Aphex Twin – Selected Ambient Works 85-92
The chocolate factory reborn as a disquieting daydream, childhood scares almost come back behind you.
Miles Davis – In A Silent Way
The sea from Tarkovski’s Solaris made into sound three years earlier, awakening quiet dreams and giving them substance.
Bark Psychosis - Hex
Not just urban or suburban, Hex is evocative of everything, every crepuscular glimmer and downward glance, rendered in smoke.
Primal Scream – XTRMNTR
The 21st century starts with a steel riot, burnt metal and German rhythms and laughable Scottish 40-somethings posing like teenagers.

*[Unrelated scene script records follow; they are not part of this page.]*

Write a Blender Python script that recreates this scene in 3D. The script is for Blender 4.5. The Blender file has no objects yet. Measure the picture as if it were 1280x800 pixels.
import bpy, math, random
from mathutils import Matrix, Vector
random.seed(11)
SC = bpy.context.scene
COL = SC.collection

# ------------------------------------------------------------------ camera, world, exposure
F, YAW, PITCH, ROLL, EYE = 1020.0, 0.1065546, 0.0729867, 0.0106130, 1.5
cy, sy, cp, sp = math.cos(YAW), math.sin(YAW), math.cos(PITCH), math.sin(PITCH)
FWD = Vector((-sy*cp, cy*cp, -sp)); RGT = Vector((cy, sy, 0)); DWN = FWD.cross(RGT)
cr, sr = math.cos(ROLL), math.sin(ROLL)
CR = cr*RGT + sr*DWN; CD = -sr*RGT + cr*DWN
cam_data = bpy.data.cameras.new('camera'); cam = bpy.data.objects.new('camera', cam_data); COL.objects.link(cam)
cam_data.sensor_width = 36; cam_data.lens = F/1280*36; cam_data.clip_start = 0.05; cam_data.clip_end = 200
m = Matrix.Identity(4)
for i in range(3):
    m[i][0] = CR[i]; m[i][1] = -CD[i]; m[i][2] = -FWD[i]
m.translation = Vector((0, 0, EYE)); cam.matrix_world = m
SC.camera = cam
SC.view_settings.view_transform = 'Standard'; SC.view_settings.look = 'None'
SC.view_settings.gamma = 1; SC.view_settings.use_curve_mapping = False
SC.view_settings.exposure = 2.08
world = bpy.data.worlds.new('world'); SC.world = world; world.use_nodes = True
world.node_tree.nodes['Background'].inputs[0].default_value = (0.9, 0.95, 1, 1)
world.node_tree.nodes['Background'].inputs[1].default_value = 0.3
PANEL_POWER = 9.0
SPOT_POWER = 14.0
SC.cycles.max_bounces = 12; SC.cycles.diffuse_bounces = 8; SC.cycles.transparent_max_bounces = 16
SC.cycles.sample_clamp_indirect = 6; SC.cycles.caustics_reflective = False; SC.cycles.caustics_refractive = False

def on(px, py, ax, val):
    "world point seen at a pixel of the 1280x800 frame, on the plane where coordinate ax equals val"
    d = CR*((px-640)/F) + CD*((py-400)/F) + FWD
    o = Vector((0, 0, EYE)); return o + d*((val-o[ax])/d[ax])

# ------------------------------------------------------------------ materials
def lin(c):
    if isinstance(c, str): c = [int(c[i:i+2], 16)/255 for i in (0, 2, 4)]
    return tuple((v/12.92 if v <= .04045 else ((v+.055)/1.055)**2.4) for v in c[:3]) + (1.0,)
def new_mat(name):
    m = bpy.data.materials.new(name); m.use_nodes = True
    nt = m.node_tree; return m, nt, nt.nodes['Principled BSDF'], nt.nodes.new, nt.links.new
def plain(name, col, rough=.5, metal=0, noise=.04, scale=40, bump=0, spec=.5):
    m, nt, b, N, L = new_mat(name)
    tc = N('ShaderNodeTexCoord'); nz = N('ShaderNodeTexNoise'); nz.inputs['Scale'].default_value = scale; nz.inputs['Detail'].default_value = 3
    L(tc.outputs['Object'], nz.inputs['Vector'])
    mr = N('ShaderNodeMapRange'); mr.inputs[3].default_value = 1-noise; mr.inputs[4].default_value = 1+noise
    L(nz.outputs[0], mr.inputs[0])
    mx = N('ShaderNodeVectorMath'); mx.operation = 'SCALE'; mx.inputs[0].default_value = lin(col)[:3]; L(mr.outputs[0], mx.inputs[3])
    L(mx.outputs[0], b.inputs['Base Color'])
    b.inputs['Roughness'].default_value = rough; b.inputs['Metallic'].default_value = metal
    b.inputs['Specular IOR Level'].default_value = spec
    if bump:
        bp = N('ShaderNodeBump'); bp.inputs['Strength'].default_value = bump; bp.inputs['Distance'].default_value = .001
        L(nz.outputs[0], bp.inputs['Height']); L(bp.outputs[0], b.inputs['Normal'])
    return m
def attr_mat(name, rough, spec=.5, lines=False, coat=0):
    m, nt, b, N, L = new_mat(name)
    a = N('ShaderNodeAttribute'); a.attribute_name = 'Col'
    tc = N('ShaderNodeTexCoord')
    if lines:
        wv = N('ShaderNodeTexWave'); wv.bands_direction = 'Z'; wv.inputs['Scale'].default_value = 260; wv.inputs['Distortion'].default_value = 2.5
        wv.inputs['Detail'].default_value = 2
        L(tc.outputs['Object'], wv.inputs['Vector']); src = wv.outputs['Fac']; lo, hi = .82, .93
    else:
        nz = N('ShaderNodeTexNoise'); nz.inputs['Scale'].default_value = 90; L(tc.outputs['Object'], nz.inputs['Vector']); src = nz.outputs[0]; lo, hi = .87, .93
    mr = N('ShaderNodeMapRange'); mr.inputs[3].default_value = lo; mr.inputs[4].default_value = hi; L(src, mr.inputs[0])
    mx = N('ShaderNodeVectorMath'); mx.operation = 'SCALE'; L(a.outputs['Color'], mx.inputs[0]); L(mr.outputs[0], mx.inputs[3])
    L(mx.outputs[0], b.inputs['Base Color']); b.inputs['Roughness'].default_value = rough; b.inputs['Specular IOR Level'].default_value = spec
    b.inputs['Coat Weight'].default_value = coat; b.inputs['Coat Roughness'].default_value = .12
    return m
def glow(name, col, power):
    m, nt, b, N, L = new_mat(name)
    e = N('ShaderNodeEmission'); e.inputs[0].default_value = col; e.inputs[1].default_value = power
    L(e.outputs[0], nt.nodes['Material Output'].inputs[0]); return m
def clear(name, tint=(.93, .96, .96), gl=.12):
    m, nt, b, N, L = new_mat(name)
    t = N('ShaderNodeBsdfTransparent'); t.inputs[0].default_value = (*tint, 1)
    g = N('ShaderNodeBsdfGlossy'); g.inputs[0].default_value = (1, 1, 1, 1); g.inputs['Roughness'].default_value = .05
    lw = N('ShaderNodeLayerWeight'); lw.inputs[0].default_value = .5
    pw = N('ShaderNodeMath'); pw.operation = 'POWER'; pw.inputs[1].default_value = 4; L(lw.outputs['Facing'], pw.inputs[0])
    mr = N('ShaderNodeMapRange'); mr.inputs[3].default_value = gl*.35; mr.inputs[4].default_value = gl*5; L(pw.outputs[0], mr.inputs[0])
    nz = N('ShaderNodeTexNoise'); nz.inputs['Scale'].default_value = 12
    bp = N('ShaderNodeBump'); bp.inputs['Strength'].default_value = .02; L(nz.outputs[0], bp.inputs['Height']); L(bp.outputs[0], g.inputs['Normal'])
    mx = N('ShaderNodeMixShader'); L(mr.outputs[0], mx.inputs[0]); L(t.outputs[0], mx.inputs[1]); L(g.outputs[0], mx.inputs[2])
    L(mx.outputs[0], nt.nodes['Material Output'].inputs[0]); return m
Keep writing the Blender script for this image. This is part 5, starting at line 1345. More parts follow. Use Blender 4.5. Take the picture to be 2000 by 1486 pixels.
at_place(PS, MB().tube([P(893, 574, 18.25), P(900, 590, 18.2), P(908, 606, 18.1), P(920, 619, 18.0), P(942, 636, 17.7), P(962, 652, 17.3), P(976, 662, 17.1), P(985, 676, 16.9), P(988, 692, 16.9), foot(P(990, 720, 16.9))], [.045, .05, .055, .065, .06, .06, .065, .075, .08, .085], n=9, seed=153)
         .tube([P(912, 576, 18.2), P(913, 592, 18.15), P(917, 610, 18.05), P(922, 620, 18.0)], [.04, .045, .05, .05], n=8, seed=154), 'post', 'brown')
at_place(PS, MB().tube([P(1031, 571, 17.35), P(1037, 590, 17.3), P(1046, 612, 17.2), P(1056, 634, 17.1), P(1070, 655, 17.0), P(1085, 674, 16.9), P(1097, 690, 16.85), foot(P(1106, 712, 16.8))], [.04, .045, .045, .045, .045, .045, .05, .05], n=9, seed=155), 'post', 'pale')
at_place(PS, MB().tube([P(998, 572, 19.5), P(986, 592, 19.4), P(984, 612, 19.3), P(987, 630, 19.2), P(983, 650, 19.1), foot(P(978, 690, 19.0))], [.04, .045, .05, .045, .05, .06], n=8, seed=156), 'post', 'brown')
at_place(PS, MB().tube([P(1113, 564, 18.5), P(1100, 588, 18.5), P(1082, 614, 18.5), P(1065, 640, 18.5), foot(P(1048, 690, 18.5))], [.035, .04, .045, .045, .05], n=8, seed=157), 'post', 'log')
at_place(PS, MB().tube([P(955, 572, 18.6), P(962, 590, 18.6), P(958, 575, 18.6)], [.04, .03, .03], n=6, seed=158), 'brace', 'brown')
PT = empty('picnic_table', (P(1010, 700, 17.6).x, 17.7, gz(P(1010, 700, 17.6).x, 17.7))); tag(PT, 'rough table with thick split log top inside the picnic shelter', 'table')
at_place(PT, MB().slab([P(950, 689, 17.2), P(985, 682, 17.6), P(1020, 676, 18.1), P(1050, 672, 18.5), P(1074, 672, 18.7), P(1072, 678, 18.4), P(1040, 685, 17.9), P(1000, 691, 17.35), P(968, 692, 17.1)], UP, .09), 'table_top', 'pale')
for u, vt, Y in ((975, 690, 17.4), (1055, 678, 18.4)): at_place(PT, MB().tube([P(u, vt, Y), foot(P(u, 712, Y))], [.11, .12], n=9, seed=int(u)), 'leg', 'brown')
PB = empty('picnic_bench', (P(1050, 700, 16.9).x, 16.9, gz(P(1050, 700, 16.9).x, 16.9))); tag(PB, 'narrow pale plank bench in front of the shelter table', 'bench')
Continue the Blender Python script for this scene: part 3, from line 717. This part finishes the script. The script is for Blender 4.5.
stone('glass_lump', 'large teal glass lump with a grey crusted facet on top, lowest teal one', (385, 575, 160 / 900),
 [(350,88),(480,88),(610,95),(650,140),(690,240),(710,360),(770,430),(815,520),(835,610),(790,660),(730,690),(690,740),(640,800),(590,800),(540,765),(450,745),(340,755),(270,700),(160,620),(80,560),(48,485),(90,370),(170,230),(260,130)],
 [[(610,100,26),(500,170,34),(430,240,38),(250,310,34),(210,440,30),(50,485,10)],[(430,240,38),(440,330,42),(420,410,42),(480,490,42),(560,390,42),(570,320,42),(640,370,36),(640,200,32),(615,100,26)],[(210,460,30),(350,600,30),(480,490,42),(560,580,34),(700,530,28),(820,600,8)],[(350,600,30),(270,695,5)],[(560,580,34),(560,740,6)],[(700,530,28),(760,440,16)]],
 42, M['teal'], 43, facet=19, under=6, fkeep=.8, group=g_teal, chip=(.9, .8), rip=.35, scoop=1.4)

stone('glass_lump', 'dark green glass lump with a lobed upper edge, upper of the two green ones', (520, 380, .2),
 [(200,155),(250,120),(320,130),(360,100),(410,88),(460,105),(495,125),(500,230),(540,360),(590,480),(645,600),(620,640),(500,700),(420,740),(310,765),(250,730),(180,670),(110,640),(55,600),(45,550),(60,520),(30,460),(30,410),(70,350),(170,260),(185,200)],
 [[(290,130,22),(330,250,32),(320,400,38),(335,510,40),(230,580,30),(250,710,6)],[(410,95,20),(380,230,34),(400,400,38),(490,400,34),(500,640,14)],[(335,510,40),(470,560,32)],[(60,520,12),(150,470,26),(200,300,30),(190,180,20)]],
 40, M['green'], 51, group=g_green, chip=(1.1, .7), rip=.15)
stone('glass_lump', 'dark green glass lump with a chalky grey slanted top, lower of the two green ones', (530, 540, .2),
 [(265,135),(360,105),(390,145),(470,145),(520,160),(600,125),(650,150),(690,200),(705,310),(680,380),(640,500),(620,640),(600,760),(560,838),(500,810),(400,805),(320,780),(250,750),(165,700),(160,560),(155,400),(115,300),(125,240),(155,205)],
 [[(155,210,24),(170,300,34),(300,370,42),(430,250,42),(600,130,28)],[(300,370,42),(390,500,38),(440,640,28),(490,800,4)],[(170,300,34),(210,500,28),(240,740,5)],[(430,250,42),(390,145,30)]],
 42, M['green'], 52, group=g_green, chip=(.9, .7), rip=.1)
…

Michael Head & The Strands – The Magical World Of The Strands
Some scouse smackhead’s strange folk dream of boats leaving port and trees waving upside-down, elementally beautiful.
The Clash – London Calling
Aged 19 and laid-up with chickenpox, this was all I could stand to listen to (very quietly through headphones); it’s all about the trumpets, and the bass, and the drums, and digging a ditch.
Tricky - Maxinquaye
Caught in a web but the spider is dead, forgotten sex and remembered emptiness.
Teenage Fanclub – Grand Prix
Three different ways to love and all of them charmed, sweet and harmonious; bought on a whim on a Christmas Eve and cherished ever since, an accidental favourite.
Public Enemy – It Takes A Nation Of Millions To Hold Us Back
Snotty BBC presenter: “Hammersmith Odeon? Are you ready for the Def Jam tour?!” and Hammersmith Odeon is not; the world is not.
Beastie Boys – Paul’s Boutique
I’ve never been to New York, but I want to.
My Bloody Valentine - Loveless
Simply swoonsome; there is little more to say that hasn’t already been uttered better elsewhere, by people who know what they’re talking about; it sounds exactly as the cover looks, and that is all I have to offer.